Investments in electricity sector overtakes oil and gas

Investments in the electricity sector exceeded those in oil and gas for the first time last year. It comes as nations were on a spending splurge on renewable energy and […]

Investments in the electricity sector exceeded those in oil and gas for the first time last year.

It comes as nations were on a spending splurge on renewable energy and power grids as the fall in crude oil prices led to cuts, according to the International Energy Agency (IEA).

China, the world’s largest energy investor, saw a 25% fall in coal-fired investment last year and the US saw a sharp decline in oil and gas investment.

India was the fastest growing major energy investment market, with spending up 7%.
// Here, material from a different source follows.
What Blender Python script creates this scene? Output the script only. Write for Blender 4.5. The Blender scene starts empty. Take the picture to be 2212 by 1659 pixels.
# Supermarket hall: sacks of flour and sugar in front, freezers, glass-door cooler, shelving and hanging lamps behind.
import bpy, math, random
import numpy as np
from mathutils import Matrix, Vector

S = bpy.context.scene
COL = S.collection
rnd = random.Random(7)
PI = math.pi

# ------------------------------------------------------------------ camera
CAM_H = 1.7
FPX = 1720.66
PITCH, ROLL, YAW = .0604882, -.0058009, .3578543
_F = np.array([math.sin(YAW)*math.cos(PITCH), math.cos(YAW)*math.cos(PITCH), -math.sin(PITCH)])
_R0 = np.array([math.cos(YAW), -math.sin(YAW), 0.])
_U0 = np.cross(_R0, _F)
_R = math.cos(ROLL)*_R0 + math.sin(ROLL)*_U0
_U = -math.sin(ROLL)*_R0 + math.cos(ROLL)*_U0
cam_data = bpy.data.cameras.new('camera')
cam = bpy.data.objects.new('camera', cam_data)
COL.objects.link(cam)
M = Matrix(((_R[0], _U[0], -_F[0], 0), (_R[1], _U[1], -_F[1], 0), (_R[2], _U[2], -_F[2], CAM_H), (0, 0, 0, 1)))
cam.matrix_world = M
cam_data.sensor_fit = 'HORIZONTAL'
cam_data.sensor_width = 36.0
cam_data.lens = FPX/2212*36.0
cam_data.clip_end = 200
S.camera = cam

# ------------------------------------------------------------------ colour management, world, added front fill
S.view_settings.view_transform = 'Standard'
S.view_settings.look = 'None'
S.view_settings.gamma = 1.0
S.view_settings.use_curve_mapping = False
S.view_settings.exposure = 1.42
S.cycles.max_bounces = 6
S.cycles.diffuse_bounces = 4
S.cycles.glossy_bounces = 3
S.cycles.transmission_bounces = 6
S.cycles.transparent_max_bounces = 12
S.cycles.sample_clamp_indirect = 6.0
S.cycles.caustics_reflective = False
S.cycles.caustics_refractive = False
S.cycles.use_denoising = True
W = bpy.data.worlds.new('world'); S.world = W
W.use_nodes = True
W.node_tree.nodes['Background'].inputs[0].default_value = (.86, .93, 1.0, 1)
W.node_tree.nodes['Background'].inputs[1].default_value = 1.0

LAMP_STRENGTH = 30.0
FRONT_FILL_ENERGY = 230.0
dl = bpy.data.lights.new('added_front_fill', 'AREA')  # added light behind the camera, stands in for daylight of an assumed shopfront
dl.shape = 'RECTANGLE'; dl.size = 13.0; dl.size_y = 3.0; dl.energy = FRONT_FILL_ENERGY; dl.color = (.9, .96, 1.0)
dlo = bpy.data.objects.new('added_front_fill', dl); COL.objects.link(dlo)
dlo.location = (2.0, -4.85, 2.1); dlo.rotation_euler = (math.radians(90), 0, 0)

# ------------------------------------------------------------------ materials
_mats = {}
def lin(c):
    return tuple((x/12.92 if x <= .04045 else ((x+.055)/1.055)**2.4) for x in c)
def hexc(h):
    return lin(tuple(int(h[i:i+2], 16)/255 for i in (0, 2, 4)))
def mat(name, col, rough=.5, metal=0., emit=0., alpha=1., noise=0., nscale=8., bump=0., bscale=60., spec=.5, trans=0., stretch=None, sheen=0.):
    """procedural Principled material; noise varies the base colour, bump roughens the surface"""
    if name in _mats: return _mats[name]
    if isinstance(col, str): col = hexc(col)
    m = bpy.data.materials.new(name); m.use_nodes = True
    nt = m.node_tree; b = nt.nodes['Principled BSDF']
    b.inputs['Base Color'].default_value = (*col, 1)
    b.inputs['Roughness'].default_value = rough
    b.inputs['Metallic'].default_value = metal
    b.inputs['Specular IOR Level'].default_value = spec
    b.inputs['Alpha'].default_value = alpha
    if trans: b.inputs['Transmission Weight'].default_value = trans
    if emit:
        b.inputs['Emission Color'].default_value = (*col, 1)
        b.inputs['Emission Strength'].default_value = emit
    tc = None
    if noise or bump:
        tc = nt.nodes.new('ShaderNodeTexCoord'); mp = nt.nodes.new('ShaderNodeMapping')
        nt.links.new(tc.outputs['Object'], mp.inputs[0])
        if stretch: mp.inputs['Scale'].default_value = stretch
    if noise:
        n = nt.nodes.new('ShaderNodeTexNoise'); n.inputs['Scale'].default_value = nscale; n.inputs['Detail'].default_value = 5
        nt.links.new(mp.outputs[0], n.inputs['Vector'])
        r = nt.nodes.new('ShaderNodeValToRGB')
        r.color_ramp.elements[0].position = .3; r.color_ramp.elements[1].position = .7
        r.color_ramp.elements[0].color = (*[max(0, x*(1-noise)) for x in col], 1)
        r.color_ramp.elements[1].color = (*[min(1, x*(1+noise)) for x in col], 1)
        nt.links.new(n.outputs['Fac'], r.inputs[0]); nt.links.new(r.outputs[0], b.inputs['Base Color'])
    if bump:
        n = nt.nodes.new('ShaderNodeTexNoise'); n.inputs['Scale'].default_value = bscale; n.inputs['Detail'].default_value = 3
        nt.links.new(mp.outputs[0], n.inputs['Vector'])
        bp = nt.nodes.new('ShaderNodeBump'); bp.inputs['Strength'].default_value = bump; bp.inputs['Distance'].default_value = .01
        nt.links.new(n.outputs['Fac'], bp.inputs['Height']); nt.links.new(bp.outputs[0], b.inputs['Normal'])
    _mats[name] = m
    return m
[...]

Total energy investment fell for the second year by 12% to $1.7 trillion (£1.3tn), with the share of clean energy spending reaching 43%, a record high.

Investments in oil and gas plunged 26% to $650 billion (£504bn), down by more than a quarter last year and electricity generation fell 5%.

Energy efficiency investment rose 9% to $231 billion (£179bn), with China accounting for 27% of the total.

The report suggests at this rate, China could overtake Europe – the largest spender on energy efficiency – within a few years.

More than half of the global investment in energy efficiency was spent on buildings, including efficient appliances, which account for a third of the world’s total energy demand.

Dr Fatih Birol, IEA’s Executive Director said: “Our analysis shows that smart investment decisions are more critical than ever for maintaining energy security and meeting environmental goals. As the oil and gas industry refocuses on shorter-cycle projects, the need for policymakers to keep an eye on the long term adequacy of supply is more important. Even with ambitious climate mitigation goals, current investment activity in oil and gas will have to rise from its current slump.

“The good news is that in spite of low energy prices, energy efficiency spending is rising, thanks to strong government policies in key markets.”